Paper ID: 2408.05857

Comparative Evaluation of Memory Technologies for Synaptic Crossbar Arrays- Part 2: Design Knobs and DNN Accuracy Trends

Jeffry Victor, Chunguang Wang, Sumeet K. Gupta

Crossbar memory arrays have been touted as the workhorse of in-memory computing (IMC)-based acceleration of Deep Neural Networks (DNNs), but the associated hardware non-idealities limit their efficacy. To address this, cross-layer design solutions that reduce the impact of hardware non-idealities on DNN accuracy are needed. In Part 1 of this paper, we established the co-optimization strategies for various memory technologies and their crossbar arrays, and conducted a comparative technology evaluation in the context of IMC robustness.
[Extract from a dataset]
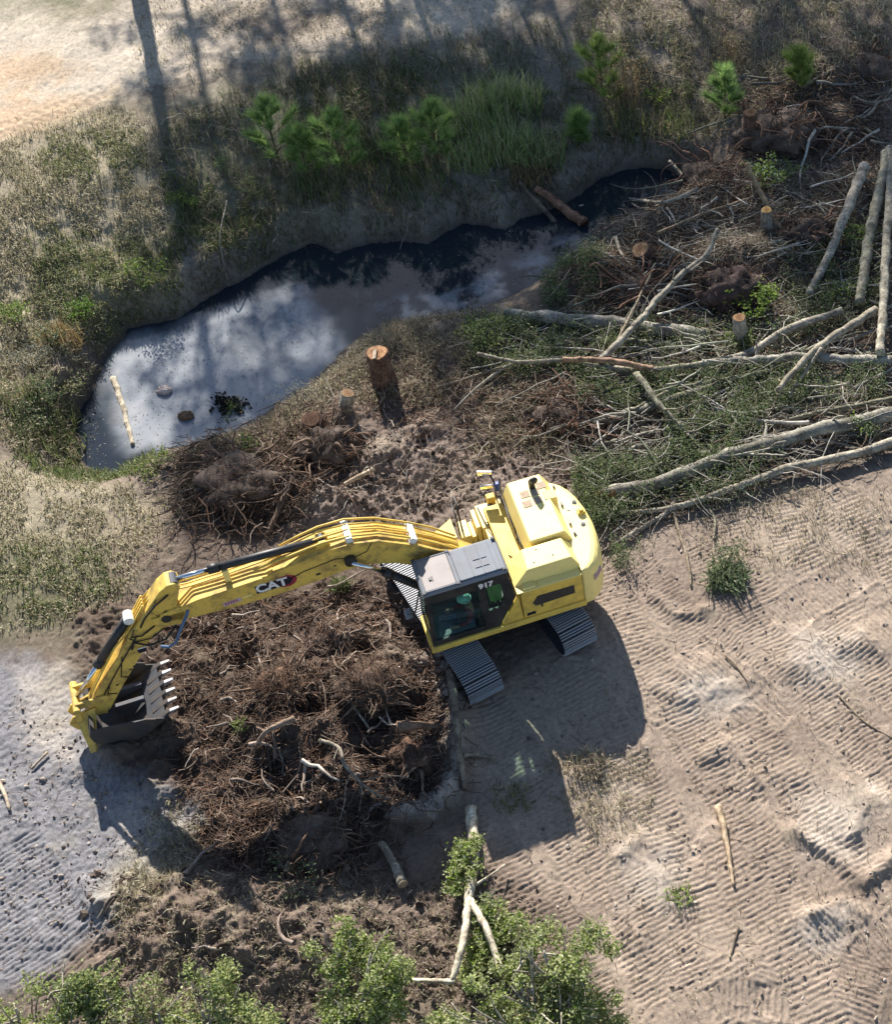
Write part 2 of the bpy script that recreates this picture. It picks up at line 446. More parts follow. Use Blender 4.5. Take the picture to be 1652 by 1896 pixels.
class MB:
    """collects shapes into ONE mesh"""

    def __init__(s):
        s.V, s.F, s.n = [], {3: [], 4: []}, 0
        s.C = []
        s.poly = []

    def add(s, V, F, c=None):
        V = np.asarray(V, float)
        for f in F:
            f = [i + s.n for i in f]
            if len(f) in (3, 4):
                s.F[len(f)].append(f)
            else:
                s.poly.append(f)
        s.V.append(V)
        s.C.append(np.tile(np.asarray(c if c is not None else (1, 1, 1), float), (len(V), 1)) if np.ndim(c) < 2 else np.asarray(c, float))
        s.n += len(V)
        return s

    def box(s, x0, x1, y0, y1, z0, z1, c=None):
        V = [(x, y, z) for z in (z0, z1) for y in (y0, y1) for x in (x0, x1)]
        return s.add(V, [(0, 2, 3, 1), (4, 5, 7, 6), (0, 1, 5, 4), (2, 6, 7, 3), (0, 4, 6, 2), (1, 3, 7, 5)], c)

    def hexa(s, bot, top, c=None):
        """any frustum: bot and top are matching counter-clockwise rings"""
        n = len(bot)
        F = [tuple(range(n))[::-1], tuple(range(n, 2 * n))]
        F += [(i, (i + 1) % n, n + (i + 1) % n, n + i) for i in range(n)]
        return s.add(list(bot) + list(top), F, c)

    def prism_xz(s, prof, y0, y1, c=None):
        """profile in (x,z) extruded along y"""
        a = sum(prof[i][0] * prof[(i + 1) % len(prof)][1] - prof[(i + 1) % len(prof)][0] * prof[i][1] for i in range(len(prof)))
        if a < 0:
            prof = prof[::-1]
        return s.hexa([(x, y1, z) for x, z in prof], [(x, y0, z) for x, z in prof], c)

    def tube(s, P, r, n=8, c=None, caps=True):
        V, F = tube_arrays(P, r, n, caps)
        return s.add(V, F, c)

    def build(s, name, mat, parent=None, smooth=False, bevel=0, **kw):
        me = bpy.data.meshes.new(name)
        V = np.concatenate(s.V)
        me.from_pydata([tuple(v) for v in V], [], s.F[3] + s.F[4] + s.poly)
        a = me.attributes.new('col', 'FLOAT_COLOR', 'POINT')
        c = np.ones((len(V), 4), np.float32)
        c[:, :3] = np.concatenate(s.C)
        a.data.foreach_set('color', c.ravel())
        me.update()
        if smooth:
            me.polygons.foreach_set('use_smooth', [True] * len(me.polygons))
        o = link(name, me, mat, parent, **kw)
        if bevel:
            m = o.modifiers.new('bevel', 'BEVEL')
            m.width, m.segments, m.limit_method, m.angle_limit = bevel, 2, 'ANGLE', R(35)
        return o


def tube_arrays(P, r, n=8, caps=True):
    P = np.asarray(P, float)
    m = len(P)
    r = np.broadcast_to(np.asarray(r, float), (m,))
    T = np.gradient(P, axis=0)
    T /= np.linalg.norm(T, axis=1)[:, None] + 1e-12
    ref = np.array([0, 0, 1.0]) if abs(T[0][2]) < .9 else np.array([1.0, 0, 0])
    A = np.cross(T, ref)
    A /= np.linalg.norm(A, axis=1)[:, None] + 1e-12
    B = np.cross(T, A)
    th = np.arange(n) * 2 * math.pi / n
    V = P[:, None, :] + r[:, None, None] * (np.cos(th)[None, :, None] * A[:, None, :] + np.sin(th)[None, :, None] * B[:, None, :])
    V = V.reshape(-1, 3)
    F = []
    for i in range(m - 1):
        for k in range(n):
            F.append((i * n + k, i * n + (k + 1) % n, (i + 1) * n + (k + 1) % n, (i + 1) * n + k))
    if caps:
        F.append(tuple(range(n))[::-1])
        F.append(tuple((m - 1) * n + k for k in range(n)))
    return V, F


def many_tubes(P, r, n=3):
    """P: (N, m, 3) paths, r: (N, m) -> vertices and quads of N tubes"""
    N, m, _ = P.shape
    T = np.gradient(P, axis=1)
    T /= np.linalg.norm(T, axis=2)[..., None] + 1e-9
    ref = np.where(np.abs(T[:, :1, 2:3]) < .9, np.array([0, 0, 1.0]), np.array([1.0, 0, 0]))
    A = np.cross(T, np.broadcast_to(ref, T.shape))
    A /= np.linalg.norm(A, axis=2)[..., None] + 1e-9
    B = np.cross(T, A)
    th = np.arange(n) * 2 * math.pi / n
    V = P[:, :, None, :] + r[:, :, None, None] * (np.cos(th)[None, None, :, None] * A[:, :, None, :] + np.sin(th)[None, None, :, None] * B[:, :, None, :])
    base = (np.arange(N) * m * n)[:, None, None]
    i = np.arange(m - 1)[None, :, None]
    k = np.arange(n)[None, None, :]
    k2 = (k + 1) % n
    F = np.stack([base + i * n + k, base + i * n + k2, base + (i + 1) * n + k2, base + (i + 1) * n + k], -1).reshape(-1, 4)
    return V.reshape(-1, 3), F


# ------------------------------------------------------------------ materials
def newmat(name):
    m = bpy.data.materials.new(name)
    m.use_nodes = True
    n, l = m.node_tree.nodes, m.node_tree.links
    return m, n, l, n['Principled BSDF']


def noise_node(n, l, scale, detail=4, rough=.6, coord='Object'):
    tc = n.new('ShaderNodeTexCoord')
    t = n.new('ShaderNodeTexNoise')
    t.inputs['Scale'].default_value = scale
    t.inputs['Detail'].default_value = detail
    t.inputs['Roughness'].default_value = rough
    l.new(tc.outputs[coord], t.inputs['Vector'])
    return t


def ramp(n, l, src, stops):
    r = n.new('ShaderNodeValToRGB')
    e = r.color_ramp.elements
    e[0].position, e[0].color = stops[0][0], (*stops[0][1], 1)
    e[1].position, e[1].color = stops[-1][0], (*stops[-1][1], 1)
    for p, c in stops[1:-1]:
        k = e.new(p)
        k.color = (*c, 1)
    l.new(src, r.inputs[0])
    return r


def mixcol(n, l, a, b, fac=None, f=.5, mode='MIX'):
    m = n.new('ShaderNodeMix')
    m.data_type, m.blend_type = 'RGBA', mode
    m.inputs[0].default_value = f
    if fac is not None:
        l.new(fac, m.inputs[0])
    for s, v in ((6, a), (7, b)):
        if isinstance(v, tuple):
            m.inputs[s].default_value = (*v, 1)
        else:
            l.new(v, m.inputs[s])
    return m.outputs[2]


def bump(n, l, b, src, strength, dist):
    k = n.new('ShaderNodeBump')
    k.inputs['Strength'].default_value = strength
    k.inputs['Distance'].default_value = dist
    l.new(src, k.inputs['Height'])
    l.new(k.outputs[0], b.inputs['Normal'])


def attr(n):
    a = n.new('ShaderNodeAttribute')
    a.attribute_name = 'col'
    return a.outputs['Color']


def mat_ground():
    m, n, l, b = newmat('soil')
    t1 = noise_node(n, l, 9, 6, .7)
    t2 = noise_node(n, l, 45, 5, .75)
    r1 = ramp(n, l, t1.outputs[0], [(.25, (.62, .60, .58)), (.5, (1, 1, 1)), (.75, (1.25, 1.22, 1.18))])
    r2 = ramp(n, l, t2.outputs[0], [(.3, (.62, .6, .58)), (.52, (1, 1, 1)), (.72, (1.3, 1.28, 1.25))])
    c = mixcol(n, l, attr(n), r1.outputs[0], f=1, mode='MULTIPLY')
    c = mixcol(n, l, c, r2.outputs[0], f=1, mode='MULTIPLY')
    l.new(c, b.inputs['Base Color'])
    b.inputs['Roughness'].default_value = .95
    b.inputs['Specular IOR Level'].default_value = .15
    bump(n, l, b, t2.outputs[0], .9, .035)
    return m


def mat_veg(name='leaf', trans=.35, rough=.6):
    m, n, l, b = newmat(name)
    a = attr(n)
    l.new(a, b.inputs['Base Color'])
    b.inputs['Roughness'].default_value = rough
    b.inputs['Specular IOR Level'].default_value = .35
    t = n.new('ShaderNodeBsdfTranslucent')
    l.new(a, t.inputs[0])
    mx = n.new('ShaderNodeMixShader')
    mx.inputs[0].default_value = trans
    l.new(b.outputs[0], mx.inputs[1])
    l.new(t.outputs[0], mx.inputs[2])
    l.new(mx.outputs[0], n['Material Output'].inputs[0])
    return m


def mat_bark(name, stops, scale=14, dist=.02):
    """grain from noise, tinted by the vertex colour"""
    m, n, l, b = newmat(name)
    t = noise_node(n, l, scale, 6, .72)
    t2 = noise_node(n, l, scale * .22, 4, .6)
    r = ramp(n, l, t.outputs[0], stops)
    r2 = ramp(n, l, t2.outputs[0], [(.35, (.55, .52, .5)), (.55, (1, 1, 1)), (.7, (1.2, 1.18, 1.12))])
    c = mixcol(n, l, r.outputs[0], r2.outputs[0], f=1, mode='MULTIPLY')
    c = mixcol(n, l, c, attr(n), f=1, mode='MULTIPLY')
    l.new(c, b.inputs['Base Color'])
    b.inputs['Roughness'].default_value = .9
    b.inputs['Specular IOR Level'].default_value = .2
    bump(n, l, b, t.outputs[0], .8, dist)
    return m


def mat_paint(name, base, rough=.42, dirt=(.20, .14, .08), amount=.35, metallic=0, spec=.5):
    m, n, l, b = newmat(name)
    t = noise_node(n, l, 3.2, 6, .68)
    t2 = noise_node(n, l, 26, 4, .7)
    r = ramp(n, l, t.outputs[0], [(.44, (0, 0, 0)), (.70, (amount, amount, amount))])
    r2 = ramp(n, l, t2.outputs[0], [(.58, (0, 0, 0)), (.72, (amount * .6,) * 3)])
    add = mixcol(n, l, r.outputs[0], r2.outputs[0], f=1, mode='ADD')
    hue = ramp(n, l, t.outputs[0], [(.3, tuple(c * .93 for c in base)), (.6, base)])
    c = mixcol(n, l, hue.outputs[0], dirt, fac=add)
    l.new(c, b.inputs['Base Color'])
    rr = n.new('ShaderNodeMapRange')
    rr.inputs['To Min'].default_value, rr.inputs['To Max'].default_value = rough, min(rough + .35, .95)
    l.new(t.outputs[0], rr.inputs[0])
    l.new(rr.outputs[0], b.inputs['Roughness'])
    b.inputs['Metallic'].default_value = metallic
    b.inputs['Specular IOR Level'].default_value = spec
    bump(n, l, b, t2.outputs[0], .15, .004)
    return m


def mat_water():
    m, n, l, b = newmat('creek_water')
    a = n.new('ShaderNodeAttribute')
    a.attribute_name = 'col'
    t = noise_node(n, l, 1.1, 5, .6)
    t2 = noise_node(n, l, 24, 4, .65)
    film_sky = ramp(n, l, t.outputs[0], [(.3, (.18, .195, .22)), (.5, (.25, .265, .285)), (.7, (.32, .325, .335))])  # silt film tones with the bright sky reflection put into the colour
    sp = ramp(n, l, t2.outputs[0], [(.60, (1, 1, 1)), (.70, (1.2, 1.2, 1.18)), (.76, (1.7, 1.7, 1.65))])
    f2 = mixcol(n, l, film_sky.outputs[0], sp.outputs[0], f=1, mode='MULTIPLY')
    c = mixcol(n, l, (.018, .025, .034), f2, fac=a.outputs['Fac'])
    l.new(c, b.inputs['Base Color'])
    b.inputs['Roughness'].default_value = .012
    b.inputs['IOR'].default_value = 1.33
    b.inputs['Specular IOR Level'].default_value = .6
    t3 = noise_node(n, l, 7, 3, .5)
    bump(n, l, b, t3.outputs[0], .03, .012)
    return m


def mat_plain(name, c, rough=.6, metallic=0, spec=.4, n1=18):
    m, n, l, b = newmat(name)
    t = noise_node(n, l, n1, 4, .6)
    r = ramp(n, l, t.outputs[0], [(.3, tuple(x * .72 for x in c)), (.7, tuple(min(1, x * 1.18) for x in c))])
    l.new(r.outputs[0], b.inputs['Base Color'])
    b.inputs['Roughness'].default_value = rough
    b.inputs['Metallic'].default_value = metallic
    b.inputs['Specular IOR Level'].default_value = spec
    return m


def mat_glass(name, tint, mixf=.72, rough=.03):
    m, n, l, b = newmat(name)
    n.remove(b)
    tr = n.new('ShaderNodeBsdfTransparent')
    tr.inputs[0].default_value = (*tint, 1)
    g = n.new('ShaderNodeBsdfGlossy')
    g.inputs['Roughness'].default_value = rough
    g.inputs[0].default_value = (.9, 1, .97, 1)
    t = noise_node(n, l, 2.5, 3, .6)
    mr = n.new('ShaderNodeMapRange')
    mr.inputs['To Min'].default_value, mr.inputs['To Max'].default_value = .06, .2
    l.new(t.outputs[0], mr.inputs[0])
    mx = n.new('ShaderNodeMixShader')
    l.new(mr.outputs[0], mx.inputs[0])
    l.new(tr.outputs[0], mx.inputs[1])
    l.new(g.outputs[0], mx.inputs[2])
    l.new(mx.outputs[0], n['Material Output'].inputs[0])
    return m


M_SOIL = mat_ground()
M_LEAF = mat_veg('leaf', .45)
M_GRASS = mat_veg('grass_blade', .3, .7)
M_WATER = mat_water()
M_BARK = mat_bark('weathered_bark', [(.3, (.13, .118, .096)), (.5, (.285, .265, .225)), (.7, (.45, .425, .37))])
M_PINE = mat_bark('pine_bark', [(.3, (.05, .032, .025)), (.5, (.16, .10, .075)), (.7, (.27, .185, .14))], 16, .04)
M_ROOT = mat_bark('root_bark', [(.3, (.075, .055, .044)), (.5, (.17, .13, .105)), (.7, (.28, .22, .18))], 20, .012)
M_WOOD = mat_bark('split_wood', [(.3, (.26, .20, .145)), (.5, (.43, .35, .27)), (.7, (.56, .48, .385))], 22, .015)
M_TWIG = mat_bark('twig', [(.3, (.55, .55, .55)), (.7, (1.25, 1.25, 1.25))], 9, .004)
M_CLOD = mat_bark('clod', [(.3, (.6, .6, .6)), (.7, (1.3, 1.3, 1.3))], 10, .03)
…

In this part, we analyze various design knobs such as array size and bit-slice (number of bits per device) and their impact on the performance of 8T SRAM, ferroelectric transistor (FeFET), Resistive RAM (ReRAM) and spin-orbit-torque magnetic RAM (SOT-MRAM) in the context of inference accuracy at 7nm technology node. Further, we study the effect of circuit design solutions such as Partial Wordline Activation (PWA) and custom ADC reference levels that reduce the hardware non-idealities and comparatively analyze the response of each technology to such accuracy enhancing techniques. Our results on ResNet-20 (with CIFAR-10) show that PWA increases accuracy by up to 32.56% while custom ADC reference levels yield up to 31.62% accuracy enhancement. We observe that compared to the other technologies, FeFET, by virtue of its small layout height and high distinguishability of its memory states, is best suited for large arrays. For higher bit-slices and a more complex dataset (ResNet-50 with Cifar-100) we found that ReRAM matches the performance of FeFET.